Compound events
Sometimes we want the probability of two events happening together. If the events are independent — one does not affect the other — we multiply their probabilities.
Coin and die
Flip a fair coin and roll a fair die. What is the probability of getting heads AND a 6? The coin and the die are independent, so
P(H AND 6) = P(H) · P(6) = 1/2 · 1/6 = 1/12.
You can also confirm this by listing the sample space. The 12 equally likely outcomes are:
H1, H2, H3, H4, H5, H6, T1, T2, T3, T4, T5, T6.
Only one of those — H6 — matches. So the probability is 1/12.
Sample space — two coins
The sample space is the set of every possible outcome. For tossing two coins it has four equal outcomes:
{ HH, HT, TH, TT }
A common mistake is to think HT and TH are the same outcome. They are not — the first coin and the second coin are different objects, so a head on the first and a tail on the second is a different outcome from the reverse.
Random sampling
We rarely have time to ask every person in a big group, so we ask a smaller random sample and scale up. The fraction observed in the sample is our best guess for the fraction in the whole population.
A short example
A school has 500 students. We ask 50 random students whether they own a dog. 12 of them say yes. The fraction in the sample is
12 / 50 = 24/100.
To estimate the count in the whole school, we apply the same fraction:
(12 / 50) · 500 = 120 students.
So we estimate that about 120 students at the school own a dog. The word "about" is important — different random samples give slightly different estimates.

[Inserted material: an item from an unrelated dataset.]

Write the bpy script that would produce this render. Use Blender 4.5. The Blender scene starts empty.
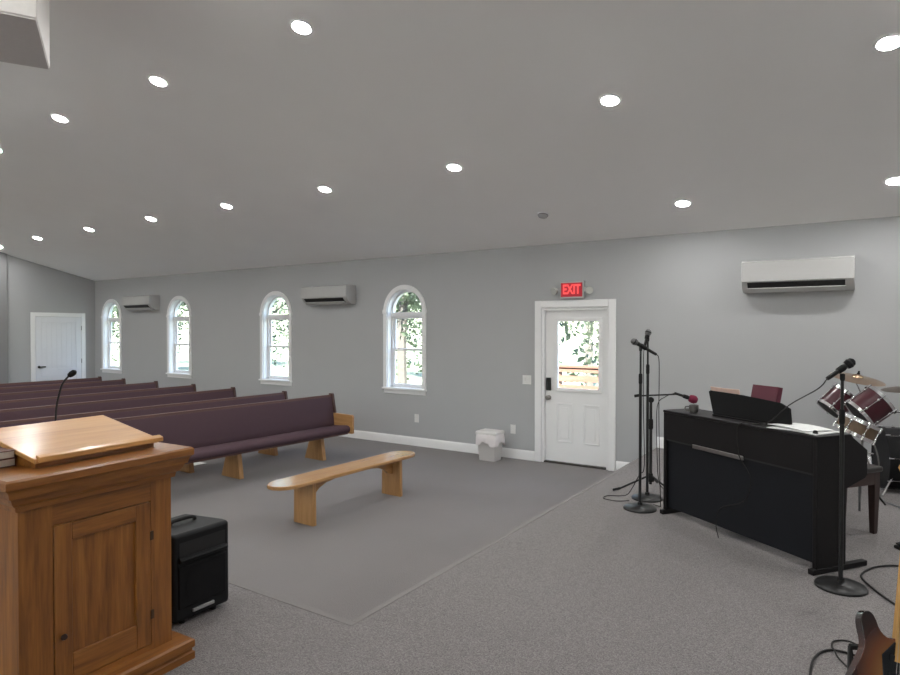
import bpy, bmesh, math, random
from mathutils import Vector, Matrix
random.seed(11)
R_ = math.radians
scn = bpy.context.scene
COL = scn.collection

# ------------------------------------------------------------------ camera, sky, sun, exposure
cam_d = bpy.data.cameras.new('camera')
cam_d.sensor_width = 36.0
cam_d.lens = 36.0 * 628.0 / 900.0
cam_d.clip_start = 0.05
cam_d.clip_end = 300
cam = bpy.data.objects.new('camera', cam_d)
cam.location = (0, 0, 1.78)
cam.rotation_euler = (R_(90 - 0.78), 0, R_(33.5))
COL.objects.link(cam)
scn.camera = cam

world = bpy.data.worlds.new('sky')
scn.world = world
world.use_nodes = True
wn = world.node_tree.nodes
wl = world.node_tree.links
sky = wn.new('ShaderNodeTexSky')
sky.sky_type = 'NISHITA'
sky.sun_disc = False
sky.sun_elevation = R_(55)
sky.sun_rotation = R_(100)
wn['Background'].inputs['Strength'].default_value = 1.6
wl.new(sky.outputs[0], wn['Background'].inputs['Color'])

sun_d = bpy.data.lights.new('sun', 'SUN')
sun_d.energy = 95.0
sun_d.angle = R_(0.6)
sun_d.color = (1.0, 0.95, 0.86)
sun = bpy.data.objects.new('sun', sun_d)
sun.rotation_euler = Vector((-0.30, 0.90, -1.0)).to_track_quat('-Z', 'Y').to_euler()
sun.location = (8, -20, 30)
COL.objects.link(sun)

LAMP = 355.0            # radiance of the recessed lamps' lenses
scn.view_settings.view_transform = 'Standard'
scn.view_settings.look = 'None'
scn.view_settings.exposure = 0.0
scn.view_settings.gamma = 1.0
scn.view_settings.use_curve_mapping = False
scn.cycles.sample_clamp_indirect = 30.0
scn.cycles.max_bounces = 10
scn.cycles.diffuse_bounces = 6
scn.cycles.transparent_max_bounces = 24

# ------------------------------------------------------------------ materials
def new_mat(name):
    m = bpy.data.materials.new(name)
    m.use_nodes = True
    nt = m.node_tree
    return m, nt, nt.nodes['Principled BSDF']

def lin(r, g, b):
    def c(v):
        v /= 255.0
        return v / 12.92 if v <= 0.04045 else ((v + 0.055) / 1.055) ** 2.4
    return (c(r), c(g), c(b), 1.0)

def plain(name, col, rough=0.5, metal=0.0, noise=0.06, scale=30.0, bump=0.0, coat=0.0):
    m, nt, b = new_mat(name)
    tc = nt.nodes.new('ShaderNodeTexCoord')
    no = nt.nodes.new('ShaderNodeTexNoise')
    no.inputs['Scale'].default_value = scale
    no.inputs['Detail'].default_value = 4
    nt.links.new(tc.outputs['Object'], no.inputs['Vector'])
    mp = nt.nodes.new('ShaderNodeMapRange')
    mp.inputs['To Min'].default_value = 1 - noise
    mp.inputs['To Max'].default_value = 1 + noise
    nt.links.new(no.outputs['Fac'], mp.inputs['Value'])
    mx = nt.nodes.new('ShaderNodeVectorMath')
    mx.operation = 'SCALE'
    mx.inputs[0].default_value = col[:3]
    nt.links.new(mp.outputs[0], mx.inputs['Scale'])
    nt.links.new(mx.outputs[0], b.inputs['Base Color'])
    b.inputs['Roughness'].default_value = rough
    b.inputs['Metallic'].default_value = metal
    b.inputs['Coat Weight'].default_value = coat
    if bump:
        bp = nt.nodes.new('ShaderNodeBump')
        bp.inputs['Strength'].default_value = bump
        bp.inputs['Distance'].default_value = 0.004
        nt.links.new(no.outputs['Fac'], bp.inputs['Height'])
        nt.links.new(bp.outputs[0], b.inputs['Normal'])
    return m

def matte(m, v):
    m.node_tree.nodes['Principled BSDF'].inputs['Specular IOR Level'].default_value = v

def wood(name, dark, mid, light, axis, rough=0.35, dens=26.0, coat=0.25):
    m, nt, b = new_mat(name)
    tc = nt.nodes.new('ShaderNodeTexCoord')
    mp = nt.nodes.new('ShaderNodeMapping')
    sc = [dens, dens, dens]
    sc['xyz'.index(axis)] = dens * 0.07
    mp.inputs['Scale'].default_value = sc
    nt.links.new(tc.outputs['Object'], mp.inputs['Vector'])
    n1 = nt.nodes.new('ShaderNodeTexNoise')
    n1.inputs['Scale'].default_value = 1.0
    n1.inputs['Detail'].default_value = 6
    n1.inputs['Distortion'].default_value = 0.7
    nt.links.new(mp.outputs[0], n1.inputs['Vector'])
    n2 = nt.nodes.new('ShaderNodeTexNoise')
    n2.inputs['Scale'].default_value = 5.0
    n2.inputs['Detail'].default_value = 3
    nt.links.new(mp.outputs[0], n2.inputs['Vector'])
    mixf = nt.nodes.new('ShaderNodeMix')
    mixf.data_type = 'FLOAT'
    mixf.inputs[0].default_value = 0.3
    nt.links.new(n1.outputs['Fac'], mixf.inputs[2])
    nt.links.new(n2.outputs['Fac'], mixf.inputs[3])
    cr = nt.nodes.new('ShaderNodeValToRGB')
    e = cr.color_ramp.elements
    e[0].position = 0.3; e[0].color = dark
    e[1].position = 0.72; e[1].color = light
    k = e.new(0.5); k.color = mid
    nt.links.new(mixf.outputs[0], cr.inputs['Fac'])
    nt.links.new(cr.outputs['Color'], b.inputs['Base Color'])
    b.inputs['Roughness'].default_value = rough
    b.inputs['Coat Weight'].default_value = coat
    b.inputs['Coat Roughness'].default_value = 0.15
    return m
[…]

Why the sample must be random
Imagine we only asked students who happened to be standing near the school's pet-care club. Their answers would not represent the whole school — that group is more likely to own pets. To make a fair estimate we must pick the sample randomly.
Three rules that always help
- For independent events, multiply: P(A AND B) = P(A) · P(B).
- For a sample space, list every distinguishable outcome and count.
- For random sampling, the answer is always an estimate; bigger samples give better estimates.